Movie Review: “Crimson Peak”

Starring
Mia Wasikowska, Tom Hiddleston, Jessica Chastain, Charlie Hunnam
Director
Guillermo del Toro

It’s no secret that Guillermo del Toro has a slightly deranged imagination, as witnessed by the twisted fantasy worlds and creatures from “Pan’s Labyrinth” and the “Hellboy” films, but there’s a beauty to his madness that flows through all of the director’s movies, perhaps none more so than his latest project. A gothic romance that’s equal parts Edgar Allen Poe and Emily Brontë, “Crimson Peak” feels like a nostalgic throwback to the kind of films that Hammer made in its prime. Though the movie’s supernatural elements aren’t as prominent as the marketing campaign would lead you to believe, “Crimson Peak” is a sumptuously designed genre flick that delivers a different kind of horror from the typical ghosts-and-ghouls haunted house story.

Set during the turn of the 20th century, the film stars Mia Wasikowska as young American heiress Edith Cushing, an aspiring author who has no interest in romance, whether in real life or her stories, despite the fact that childhood friend-turned-physician Alan McMichael (Charlie Hunnam) clearly fancies her. When English baronet Thomas Sharpe (Tom Hiddleston) arrives in town seeking financing for a clay-mining machine that will help return his family’s business to its former glory, he’s turned away by Edith’s father (Jim Beaver), a self-made industrialist who sees right through Thomas’ façade. That doesn’t stop Edith from falling in love with the penniless aristocrat, however, and after her father is tragically murdered (although it’s covered up to look like an accident), Thomas whisks her away to England to live with him and his ice-cold sister, Lady Lucille Sharpe (Jessica Chastain), in their ancestral home of Allerdale Hall, a crumbling mansion that’s literally sinking into the ground due to the red clay mines below it. But when Edith begins to encounter tortured apparitions that haunt her new home, she uncovers terrible secrets about the Sharpe family history that threaten Thomas and Lucille’s ulterior motives.

“Crimson Peak” isn’t a very scary movie, but it’s not supposed to be, at least not in the traditional sense. While the blood-soaked ghosts (a gruesome blend of practical and CG effects) are visually frightening, they serve a different purpose to the story beyond sheer terror – namely, as a warning to Edith of the real horrors that exist within the walls of Allerdale Hall, which is nicknamed Crimson Peak because of the way the clay beneath the ground turns the snow red during the wintertime. It makes for some fantastic imagery that del Toro utilizes to full effect in the film’s big finale, but it’s also a metaphor for the literal blood that’s been spilled throughout the years, not to mention a cheeky reference to Edith’s recently lost virginity.

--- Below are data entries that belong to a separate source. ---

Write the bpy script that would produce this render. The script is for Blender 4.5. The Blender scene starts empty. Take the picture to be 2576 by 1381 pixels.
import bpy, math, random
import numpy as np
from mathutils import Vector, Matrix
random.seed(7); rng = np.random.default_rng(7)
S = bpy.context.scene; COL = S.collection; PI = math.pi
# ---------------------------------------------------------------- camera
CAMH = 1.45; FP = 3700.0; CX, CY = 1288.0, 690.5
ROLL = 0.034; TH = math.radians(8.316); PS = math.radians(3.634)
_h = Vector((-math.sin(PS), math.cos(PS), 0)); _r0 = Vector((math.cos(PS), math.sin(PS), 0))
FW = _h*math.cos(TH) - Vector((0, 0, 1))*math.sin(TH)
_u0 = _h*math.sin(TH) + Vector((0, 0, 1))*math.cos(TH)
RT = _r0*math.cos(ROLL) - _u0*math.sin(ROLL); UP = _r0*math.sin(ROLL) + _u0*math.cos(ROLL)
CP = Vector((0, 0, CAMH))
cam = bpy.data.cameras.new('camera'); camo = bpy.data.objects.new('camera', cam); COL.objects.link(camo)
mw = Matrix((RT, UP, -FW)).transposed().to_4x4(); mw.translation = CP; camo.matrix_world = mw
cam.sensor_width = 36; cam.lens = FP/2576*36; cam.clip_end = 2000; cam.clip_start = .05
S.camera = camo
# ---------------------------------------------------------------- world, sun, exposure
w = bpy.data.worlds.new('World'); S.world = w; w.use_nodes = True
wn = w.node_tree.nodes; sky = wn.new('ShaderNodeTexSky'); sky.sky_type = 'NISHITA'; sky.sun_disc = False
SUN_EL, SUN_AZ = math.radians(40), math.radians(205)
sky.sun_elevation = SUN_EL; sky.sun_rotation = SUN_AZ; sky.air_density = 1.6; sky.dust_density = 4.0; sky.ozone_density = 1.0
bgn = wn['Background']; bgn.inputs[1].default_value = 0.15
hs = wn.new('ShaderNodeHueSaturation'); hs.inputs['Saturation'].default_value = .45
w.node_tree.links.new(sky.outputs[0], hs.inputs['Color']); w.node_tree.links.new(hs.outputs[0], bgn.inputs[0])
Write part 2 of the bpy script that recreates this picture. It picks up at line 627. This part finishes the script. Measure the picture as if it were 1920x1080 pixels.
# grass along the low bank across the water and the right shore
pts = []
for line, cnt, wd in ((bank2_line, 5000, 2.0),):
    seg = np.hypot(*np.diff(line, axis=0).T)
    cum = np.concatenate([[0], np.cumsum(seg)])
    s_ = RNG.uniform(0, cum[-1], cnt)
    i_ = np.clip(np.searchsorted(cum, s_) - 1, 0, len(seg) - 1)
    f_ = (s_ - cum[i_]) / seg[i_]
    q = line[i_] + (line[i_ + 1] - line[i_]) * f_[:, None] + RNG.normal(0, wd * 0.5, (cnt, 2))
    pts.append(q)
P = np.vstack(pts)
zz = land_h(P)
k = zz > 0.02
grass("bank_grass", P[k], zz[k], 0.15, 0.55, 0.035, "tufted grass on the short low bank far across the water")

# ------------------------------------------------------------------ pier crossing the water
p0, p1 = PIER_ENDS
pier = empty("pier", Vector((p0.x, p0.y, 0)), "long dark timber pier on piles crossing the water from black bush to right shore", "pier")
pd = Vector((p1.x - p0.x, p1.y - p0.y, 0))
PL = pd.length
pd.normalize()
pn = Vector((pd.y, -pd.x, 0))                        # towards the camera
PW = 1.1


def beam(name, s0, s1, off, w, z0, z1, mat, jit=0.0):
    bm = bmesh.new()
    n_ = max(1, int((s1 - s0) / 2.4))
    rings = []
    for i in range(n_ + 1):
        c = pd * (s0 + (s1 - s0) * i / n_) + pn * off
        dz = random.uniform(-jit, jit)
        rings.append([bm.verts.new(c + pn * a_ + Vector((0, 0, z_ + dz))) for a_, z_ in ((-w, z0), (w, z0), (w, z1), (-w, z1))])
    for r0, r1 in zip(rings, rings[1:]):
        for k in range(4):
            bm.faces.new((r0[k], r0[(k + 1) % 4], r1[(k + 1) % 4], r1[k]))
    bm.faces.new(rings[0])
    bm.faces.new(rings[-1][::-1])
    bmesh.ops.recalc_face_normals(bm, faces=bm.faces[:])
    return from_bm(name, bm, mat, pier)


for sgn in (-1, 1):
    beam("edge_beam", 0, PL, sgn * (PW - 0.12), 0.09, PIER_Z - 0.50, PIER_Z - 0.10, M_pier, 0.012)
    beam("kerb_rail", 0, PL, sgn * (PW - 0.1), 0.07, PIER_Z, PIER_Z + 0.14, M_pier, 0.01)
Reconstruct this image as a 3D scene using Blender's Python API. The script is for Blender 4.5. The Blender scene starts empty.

Though the movie drags a bit in the first act during Thomas’ courtship of Edith, once they arrive in England, it picks up considerably thanks to the chemistry between the three leads. Wasikowska is well cast as the innocent heroine with the ability to see ghosts, and Hiddleston brings an old-fashioned charm to the morally conflicted baronet, but Chastain is the real standout. The actress digs into her juicy role with a quiet intensity, delivering a masterfully restrained performance that could have easily devolved into camp. Instead, Chastain takes the less obvious route, and it’s bone-chillingly effective, like in a scene where she scrapes a spoon across a bowl of porridge while detailing her father’s abusive tendencies that’s more disturbing than any other moment in the film.

The only thing capable of upstaging Chastain is the mansion itself, the centerpiece of the movie’s exquisite production design that functions as another character. Allerdale Hall feels like a living, breathing thing – so much so that red clay courses through the building like blood through veins, constantly gushing from holes in the walls and cracks in the floor. It’s an amazing piece of craftsmanship that highlights del Toro’s visually distinct style, although sadly, the story lacks the substance to match it. The film could have been even better if del Toro paid as much attention to the story as he did on the lavish sets and costumes, but “Crimson Peak” plays to his strengths as a director to create an enjoyable piece of gothic horror that adds a dash of prestige and sophistication to a genre not usually known for those qualities.